Task to carry out: Quote every line of the material beneath this one.

Begin Available data

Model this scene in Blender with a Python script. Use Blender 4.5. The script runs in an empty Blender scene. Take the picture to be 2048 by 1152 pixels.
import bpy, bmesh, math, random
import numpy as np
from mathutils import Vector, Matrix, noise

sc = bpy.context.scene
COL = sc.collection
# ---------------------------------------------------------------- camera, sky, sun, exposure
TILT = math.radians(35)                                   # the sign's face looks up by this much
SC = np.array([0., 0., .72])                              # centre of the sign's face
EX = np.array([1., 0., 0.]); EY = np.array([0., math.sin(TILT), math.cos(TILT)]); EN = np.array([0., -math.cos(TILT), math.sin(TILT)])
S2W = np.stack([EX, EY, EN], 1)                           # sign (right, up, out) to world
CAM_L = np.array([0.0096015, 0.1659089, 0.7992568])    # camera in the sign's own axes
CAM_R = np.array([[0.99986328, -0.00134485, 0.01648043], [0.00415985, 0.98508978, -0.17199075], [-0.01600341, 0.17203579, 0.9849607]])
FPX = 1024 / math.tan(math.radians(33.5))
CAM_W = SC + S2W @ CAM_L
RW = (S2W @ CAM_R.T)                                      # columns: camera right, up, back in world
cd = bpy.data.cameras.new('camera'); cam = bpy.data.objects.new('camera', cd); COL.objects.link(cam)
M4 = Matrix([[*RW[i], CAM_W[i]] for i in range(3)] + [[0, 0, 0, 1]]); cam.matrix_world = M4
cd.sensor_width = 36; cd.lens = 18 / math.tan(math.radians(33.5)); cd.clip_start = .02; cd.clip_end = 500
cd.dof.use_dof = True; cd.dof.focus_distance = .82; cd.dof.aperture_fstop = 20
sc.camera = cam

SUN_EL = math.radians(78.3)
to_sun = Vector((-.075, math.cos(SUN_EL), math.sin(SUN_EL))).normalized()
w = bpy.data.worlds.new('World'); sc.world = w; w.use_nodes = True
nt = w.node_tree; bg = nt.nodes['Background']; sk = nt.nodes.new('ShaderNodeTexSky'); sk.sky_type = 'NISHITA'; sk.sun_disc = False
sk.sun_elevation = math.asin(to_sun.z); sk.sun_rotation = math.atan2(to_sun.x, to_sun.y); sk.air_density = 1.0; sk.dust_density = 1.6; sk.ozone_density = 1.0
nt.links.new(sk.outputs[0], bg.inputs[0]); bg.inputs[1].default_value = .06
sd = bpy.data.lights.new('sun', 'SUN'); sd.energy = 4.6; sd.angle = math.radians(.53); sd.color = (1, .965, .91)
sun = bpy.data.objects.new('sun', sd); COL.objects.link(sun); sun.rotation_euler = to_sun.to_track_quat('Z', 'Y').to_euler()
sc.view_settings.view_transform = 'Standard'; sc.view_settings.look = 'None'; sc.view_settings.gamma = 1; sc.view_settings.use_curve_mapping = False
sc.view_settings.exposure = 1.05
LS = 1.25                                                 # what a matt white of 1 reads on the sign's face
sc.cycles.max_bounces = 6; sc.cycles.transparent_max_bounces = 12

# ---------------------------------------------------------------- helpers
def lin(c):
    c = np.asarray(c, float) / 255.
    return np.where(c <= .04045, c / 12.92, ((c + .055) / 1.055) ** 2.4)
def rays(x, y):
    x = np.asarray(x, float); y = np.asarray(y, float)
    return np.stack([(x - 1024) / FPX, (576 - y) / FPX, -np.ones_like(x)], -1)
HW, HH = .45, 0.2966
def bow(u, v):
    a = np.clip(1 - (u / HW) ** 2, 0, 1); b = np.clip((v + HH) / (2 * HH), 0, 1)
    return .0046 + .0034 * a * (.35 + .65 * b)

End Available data

Task result:
Model this scene in Blender with a Python script. Use Blender 4.5. The script runs in an empty Blender scene. Take the picture to be 2048 by 1152 pixels.
import bpy, bmesh, math, random
import numpy as np
from mathutils import Vector, Matrix, noise

sc = bpy.context.scene
COL = sc.collection
# ---------------------------------------------------------------- camera, sky, sun, exposure
TILT = math.radians(35)                                   # the sign's face looks up by this much
SC = np.array([0., 0., .72])                              # centre of the sign's face
EX = np.array([1., 0., 0.]); EY = np.array([0., math.sin(TILT), math.cos(TILT)]); EN = np.array([0., -math.cos(TILT), math.sin(TILT)])
S2W = np.stack([EX, EY, EN], 1)                           # sign (right, up, out) to world
CAM_L = np.array([0.0096015, 0.1659089, 0.7992568])    # camera in the sign's own axes
CAM_R = np.array([[0.99986328, -0.00134485, 0.01648043], [0.00415985, 0.98508978, -0.17199075], [-0.01600341, 0.17203579, 0.9849607]])
FPX = 1024 / math.tan(math.radians(33.5))
CAM_W = SC + S2W @ CAM_L
RW = (S2W @ CAM_R.T)                                      # columns: camera right, up, back in world
cd = bpy.data.cameras.new('camera'); cam = bpy.data.objects.new('camera', cd); COL.objects.link(cam)
M4 = Matrix([[*RW[i], CAM_W[i]] for i in range(3)] + [[0, 0, 0, 1]]); cam.matrix_world = M4
cd.sensor_width = 36; cd.lens = 18 / math.tan(math.radians(33.5)); cd.clip_start = .02; cd.clip_end = 500
cd.dof.use_dof = True; cd.dof.focus_distance = .82; cd.dof.aperture_fstop = 20
sc.camera = cam

SUN_EL = math.radians(78.3)
to_sun = Vector((-.075, math.cos(SUN_EL), math.sin(SUN_EL))).normalized()
w = bpy.data.worlds.new('World'); sc.world = w; w.use_nodes = True
nt = w.node_tree; bg = nt.nodes['Background']; sk = nt.nodes.new('ShaderNodeTexSky'); sk.sky_type = 'NISHITA'; sk.sun_disc = False
sk.sun_elevation = math.asin(to_sun.z); sk.sun_rotation = math.atan2(to_sun.x, to_sun.y); sk.air_density = 1.0; sk.dust_density = 1.6; sk.ozone_density = 1.0
nt.links.new(sk.outputs[0], bg.inputs[0]); bg.inputs[1].default_value = .06
sd = bpy.data.lights.new('sun', 'SUN'); sd.energy = 4.6; sd.angle = math.radians(.53); sd.color = (1, .965, .91)
sun = bpy.data.objects.new('sun', sd); COL.objects.link(sun); sun.rotation_euler = to_sun.to_track_quat('Z', 'Y').to_euler()
sc.view_settings.view_transform = 'Standard'; sc.view_settings.look = 'None'; sc.view_settings.gamma = 1; sc.view_settings.use_curve_mapping = False
sc.view_settings.exposure = 1.05
LS = 1.25                                                 # what a matt white of 1 reads on the sign's face
sc.cycles.max_bounces = 6; sc.cycles.transparent_max_bounces = 12

# ---------------------------------------------------------------- helpers
def lin(c):
    c = np.asarray(c, float) / 255.
    return np.where(c <= .04045, c / 12.92, ((c + .055) / 1.055) ** 2.4)
def rays(x, y):
    x = np.asarray(x, float); y = np.asarray(y, float)
    return np.stack([(x - 1024) / FPX, (576 - y) / FPX, -np.ones_like(x)], -1)
HW, HH = .45, 0.2966
def bow(u, v):
    a = np.clip(1 - (u / HW) ** 2, 0, 1); b = np.clip((v + HH) / (2 * HH), 0, 1)
    return .0046 + .0034 * a * (.35 + .65 * b)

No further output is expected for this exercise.